One of the first interview questions I learned to give, as a new grad engineer a couple months out of college, was asking candidates how to detect a cycle in a linked list. I was taught that the “right solution” was essentially implementing Floyd’s Cycle detection algorithm.
For a while, I actually did think it was a clever interview question, one that tested intelligence as well as programming acumen.
Of course, nowadays, interview questions like that have fallen by the wayside, right next to the heap of interview questions that companies like Google employed a decade ago but have since cut from their hiring process. The rationale is simple and straight-forward: the data showed they had little predictive ability for actual job performance. There’s also the added benefit of breaking the cycle of esoteric intelligence testing, that had always seemed to be more about sating the ego of the interviewer than an actual evaluation of the candidate.
Over the years, I’ve evolved my thoughts on how to evaluate engineers1, and had the opportunity to also try out different types of interviews. I realized that eventually, the distance in levels—where they operated within an engineering organization—was inversely correlated to the quality of the evaluative process; that is, you don’t get much information having a new grad engineer interview a VP candidate, or a Senior Director interview an intern. It also makes sense for a hiring manager to be interviewing candidates who will report into them.
Which means that as I took on more senior roles myself, I end up, on average, interfacing with more senior hires. And much like how there’s a step-level change in skills when going from one major rung of the career ladder to the next, there’s also a different set of interview questions and expectations corresponding to the candidate’s seniority. It’s not just asking a principal engineer the typical algorithms technical question—calibrated for recent CS grads—and expecting them to answer it faster; the value of someone with that much experience is being able to build systems and thrive in situations completely unknown to a entry-level engineer.

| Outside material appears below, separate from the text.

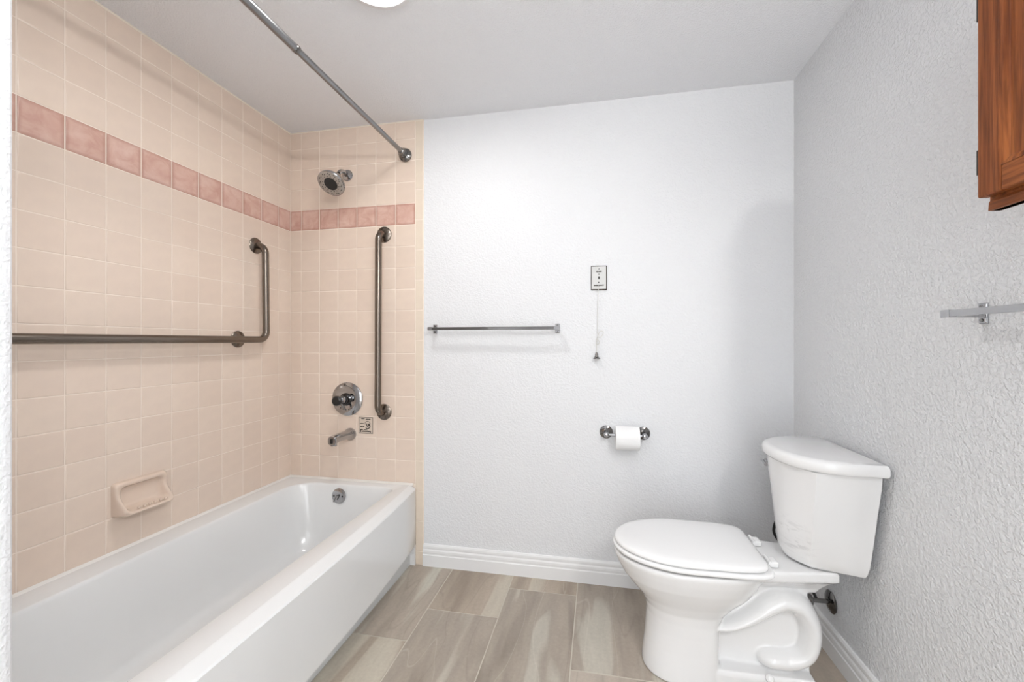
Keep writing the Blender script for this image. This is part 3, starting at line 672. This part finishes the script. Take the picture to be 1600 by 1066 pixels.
# seat ring
def seatline(inset, z, rear=0.578, rs=0.178):
    out = []; n = 96
    for k in range(n):
        t = 2 * PI * k / n; c, s = math.cos(t), math.sin(t)
        if c <= 0: x = .315 + (.258 - inset) * c; y = (.189 - inset) * s
        else:
            e = 9.0; x = .315 + (rear - .315 - inset) * math.copysign(abs(c) ** (2 / e), c)
            q = min(1, (x - .315) / (rear - .315)); w = (.189 - inset) + ((rs - inset) - (.189 - inset)) * q ** 2.2
            y = w * math.copysign(abs(s) ** (2 / e), s)
        out.append((x, YC + y, z))
    return out
bm = bmesh.new()
loft(bm, [seatline(.05, .4295), seatline(.006, .4295), seatline(.002, .4315), seatline(.0, .4345), seatline(.0, .440), seatline(.002, .4440), seatline(.006, .4455), seatline(.05, .4455)])
link('seat', bm, M['seat'], toi, smooth=60)
bm = bmesh.new()
loft(bm, [seatline(.05, .4480, .568, .172), seatline(.010, .4480, .568, .172), seatline(.0065, .450, .568, .172), seatline(.0055, .453, .568, .172), seatline(.0055, .459, .568, .172), seatline(.009, .464, .568, .172), seatline(.016, .4675, .568, .172), seatline(.035, .4705, .568, .172), seatline(.08, .4735, .568, .172), seatline(.14, .475, .568, .172)])
link('lid', bm, M['seat'], toi, smooth=60)
for s in (-1, 1):
    hg = link('hinge', B(.572, .606, YC + s * .075 - .022, YC + s * .075 + .022, .4345, .455), M['seat'], toi, smooth=None, bevel=.006)
    link('hinge_pin', tube(bmesh.new(), [(.578, YC + s * .075 - .027, .452), (.578, YC + s * .075 + .027, .452)], .006, 14), M['seat'], hg)
# tank
def tankline(xb, xc, xf, wb, wc, z, n=14):
    out = [(xb, -wb), ((xb + xc) / 2, -(wb + wc) / 2)]
    for k in range(n + 1):
        t = -1 + 2 * k / n; out.append((xf + (xc - xf) * abs(t) ** 2.0, wc * t))
    out += [((xb + xc) / 2, (wb + wc) / 2), (xb, wb)]
    return [(x, YC + 0.004 + y, z) for x, y in out]
tank = link('tank', loft(bmesh.new(), [tankline(.853, .715, .680, .116, .080, .4375), tankline(.856, .706, .660, .122, .088, .446), tankline(.860, .701, .645, .130, .098, .475), tankline(.863, .697, .637, .144, .122, .56), tankline(.866, .691, .629, .158, .145, .66), tankline(.868, .686, .622, .172, .168, .74), tankline(.868, .684, .619, .178, .176, .788)]), M['porcelain_scuffed'], toi, smooth=25, bevel=.013)
def lidline(xb, xm, xf, w, z, e=2.35, n=40):
    out = [(xb, -w)]
    for k in range(n + 1):
        t = -PI / 2 + PI * k / n; c, q = math.cos(t), math.sin(t)
        out.append((xm - (xm - xf) * max(0, c) ** (2 / e), w * math.copysign(abs(q) ** (2 / e), q)))
    out.append((xb, w))
    return [(x, YC + 0.004 + y, z) for x, y in out]
lidm = link('tank_lid', loft(bmesh.new(), [lidline(.867, .80, .618, .197, .7885), lidline(.871, .80, .610, .201, .792), lidline(.873, .80, .606, .203, .798), lidline(.873, .80, .606, .203, .815), lidline(.872, .80, .609, .201, .822), lidline(.869, .80, .616, .198, .8275), lidline(.862, .80, .632, .184, .8300)]), M['porcelain'], toi, smooth=50)
# flush lever on the far end of the tank front
lv = bmesh.new()
lathe(lv, (.662, YC + .128, .742), (-1, 0.25, 0), [(0, 0), (0, 0.013), (0.008, 0.012), (0.012, 0.008), (0.020, 0.007), (0.022, 0)], 20)
tube(lv, [(.645, YC + .130, .742), (.640, YC + .150, .738), (.634, YC + .095, .735)], 0.0055, 12)
link('flush_lever', lv, M['chrome'], toi)
# black tank gasket / bolt seen between tank and bowl, supply hose and valve
link('tank_gasket', tube(bmesh.new(), [(.75, YC, .432), (.75, YC, .440)], .035, 24), M['rubber'], toi)
sv = thing('supply_valve', 'small dark chrome water shut-off valve low on the right wall behind the toilet', 'valve', (XR, 1.790, .203))
link('wall_rosette', lathe(bmesh.new(), (XR, 1.790, .203), (-1, 0, 0), [(0, 0), (0, 0.040), (0.003, 0.042), (0.006, 0.039), (0.009, 0.028), (0.014, 0.018), (0.015, 0.009)], 32), M['dchrome'], sv)
link('stem', tube(bmesh.new(), [(XR - .012, 1.790, .203), (XR - .075, 1.790, .203)], .0085, 14), M['dchrome'], sv)
link('handle', lathe(bmesh.new(), (XR - .066, 1.790, .203), (-1, 0, 0), [(0, 0), (0, 0.013), (0.004, 0.020), (0.012, 0.020), (0.016, 0.013), (0.016, 0)], 20), M['dchrome'], sv)
link('supply_hose', tube(bmesh.new(), spline([(XR - .05, 1.790, .205), (XR - .055, 1.84, .235), (XR - .10, 1.875, .32), (XR - .17, 1.860, .41), (XR - .185, 1.828, .47), (XR - .175, 1.800, .52)], 6), .0055, 10), M['rubber'], sv)

# ------------------------------------------------------------------ wooden wall cabinet
cb = thing('wall_cabinet', 'stained oak wall cabinet mounted on the right wall near the camera', 'cabinet', (XR, 0.72, 1.46))
FX = 0.752; CY1 = 0.968; CY0 = 0.46; CZ0 = 1.462; CZ1 = 1.975
link('case', B(FX + 0.020, XR - 0.0005, CY0, CY1 - 0.004, CZ0 + 0.012, CZ1), M['oak_v'], cb, smooth=None)
bm = bmesh.new(); box(bm, FX + 0.002, FX + 0.020, CY0, CY1 - 0.001, CZ0, CZ1); link('face_frame', bm, M['oak_v'], cb, smooth=None, bevel=.002)
bm = prism_y(bmesh.new(), [(FX - 0.002, CZ0), (FX + 0.02, CZ0), (FX + 0.02, CZ0 + 0.03), (FX + 0.006, CZ0 + 0.03), (FX - 0.001, CZ0 + 0.016)], CY0, CY1 - 0.003)
link('bottom_rail', bm, M['oak_h'], cb, smooth=None, bevel=.001)
DX1 = FX + 0.0015; DX0 = FX - 0.018; dy1 = CY1; dz0 = CZ0 + 0.026; dz1 = 1.955; ST = 0.048
door = link('door', B(DX0 + 0.008, DX1 - 0.003, CY0 + 0.01 + ST - 0.008, dy1 - ST + 0.008, dz0 + ST - 0.008, dz1 - ST + 0.008), M['oak_v'], cb, smooth=None)
for a, b_ in ((dy1 - ST, dy1), (CY0 + 0.01, CY0 + 0.01 + ST)):
    link('stile', B(DX0, DX1, a, b_, dz0, dz1), M['oak_v'], door, smooth=None, bevel=.004)
for a, b_ in ((dz0, dz0 + ST), (dz1 - ST, dz1)):
    link('rail', B(DX0 + 0.0005, DX1, CY0 + 0.01 + ST, dy1 - ST, a, b_), M['oak_h'], door, smooth=None, bevel=.004)
yi0, yi1, zi0, zi1 = CY0 + .01 + ST, dy1 - ST, dz0 + ST, dz1 - ST
def mo(y0, y1, z0, z1, name='panel_moulding'):
    return None
bm = bmesh.new()
prof = [(0, 0.0), (0.0, 0.006), (0.003, 0.009), (0.006, 0.012)]
def rct(i, x): return [(x, yi0 + i, zi0 + i), (x, yi1 - i, zi0 + i), (x, yi1 - i, zi1 - i), (x, yi0 + i, zi1 - i)]
loft(bm, [rct(-0.001, DX0 + 0.008), rct(-0.001, DX0 + 0.001), rct(0.004, DX0 + 0.002), rct(0.010, DX0 + 0.006), rct(0.012, DX0 + 0.009)], False, False)
link('panel_moulding', bm, M['oak_v'], door, smooth=None)
for zz in (1.561, 1.866):
    hb = bmesh.new(); box(hb, FX - 0.006, FX + 0.006, dy1 - 0.001, dy1 + 0.007, zz - 0.025, zz + 0.025)
    tube(hb, [(FX - 0.010, dy1 + 0.004, zz - 0.024), (FX - 0.010, dy1 + 0.004, zz + 0.024)], .0045, 10)
    link('hinge', hb, M['hinge'], cb)

# ------------------------------------------------------------------ lamps
cl = thing('ceiling_light', 'round lit recessed ceiling light above the bathtub', 'ceiling light', (-0.725, 1.245, H))
link('trim_ring', lathe(bmesh.new(), (-0.725, 1.245, H), (0, 0, -1), [(0, 0.133), (0.006, 0.130), (0.010, 0.122), (0.011, 0.110), (0.004, 0.098), (0, 0.096)], 56), M['trim'], cl)
link('lens', lathe(bmesh.new(), (-0.725, 1.245, H), (0, 0, -1), [(0.0005, 0.098), (0.004, 0.095), (0.009, 0.07), (0.012, 0.0)], 48), M['lens'], cl)
vl = thing('vanity_light', 'chrome light bar with four round globes on the right wall', 'wall light', (XR, -0.35, 2.09))
link('back_plate', B(XR - 0.03, XR - 0.0005, -0.72, 0.02, 2.035, 2.145), M['chrome'], vl, smooth=None, bevel=.004)
for k in range(4):
    yy = -0.62 + k * 0.18
    sk = link('socket', lathe(bmesh.new(), (XR - 0.03, yy, 2.09), (-1, 0, 0), [(0, 0.024), (0.022, 0.022), (0.028, 0.018)], 24), M['chrome'], vl)
    gl = []
    for j in range(13):
        a = PI * j / 12; gl.append((0.032 - 0.030 * math.cos(a), 0.030 * math.sin(a)))
    link('globe', lathe(bmesh.new(), (XR - 0.056, yy, 2.09), (-1, 0, 0), gl, 28), M['globe'], sk, smooth=180)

In that vein, I’ve begun to look for what I call “textbook answers” out of candidates. Given the famous difficulty of interviewing and getting into the top tech companies, there’s an entire cottage industry built around getting people past the grueling interview process, the job-equivalent of SAT prep programs. The process has morphed from one that was supposed to be predicting on-the-job performance, to an abstract test that can be studied for and aced—like becoming across Floyd’s cycle detection algorithm in Cracking the Coding Interview.
The conversation becomes a lot more interesting if we’re able to go beyond the textbook answer. For one, it’s a lot closer to reality of professional software development: plans go awry, theories don’t apply cleanly to messy situations, unseen and unintended consequences arise. It also demonstrates some amount of depth and intellectual curiosity, the ability to adapt to unfamiliar situations and develop mental models. It is indicative of lived experience, understanding the limits of common knowledge and where that has to be augmented with earned wisdom.
With this approach, the key is to push far enough into spaces non-trivially encountered, but to avoid novelty for its own sake or worse, contrarian takes as lazy signifiers of intelligence. Ideally, the discussion of how a textbook answer falls short is able to explore the nooks and crannies, separating why the common approach is valid but accounting for circumstances or differences that merit tweaks. For instance, I often ask Scrummasters about the plusses and minuses of Agile—I’m not necessarily looking for the textbook canoncial comparison to Waterfall-style development, but rather, the times when Scrum has failed them and what they did about it.
Admittedly, this technique doesn’t really work as well with technical coding exercises, particularly ones that hinge on specific algorithms or data structures. There’s a much more constrained universe of solutions for the vast majority of coding interview questions—particularly ones that can fit within the scope of an interview—and it’s not reasonable to expect candidates to invent novel computer science under the pressure of getting a new job. This squares with our industry’s standard practice of applying leetcode-style coding questions to evaluate technical ability, and the best correlation coming from candidates a couple years removed from college or coding academies; the entire point is to find engineers who can produce textbook answers.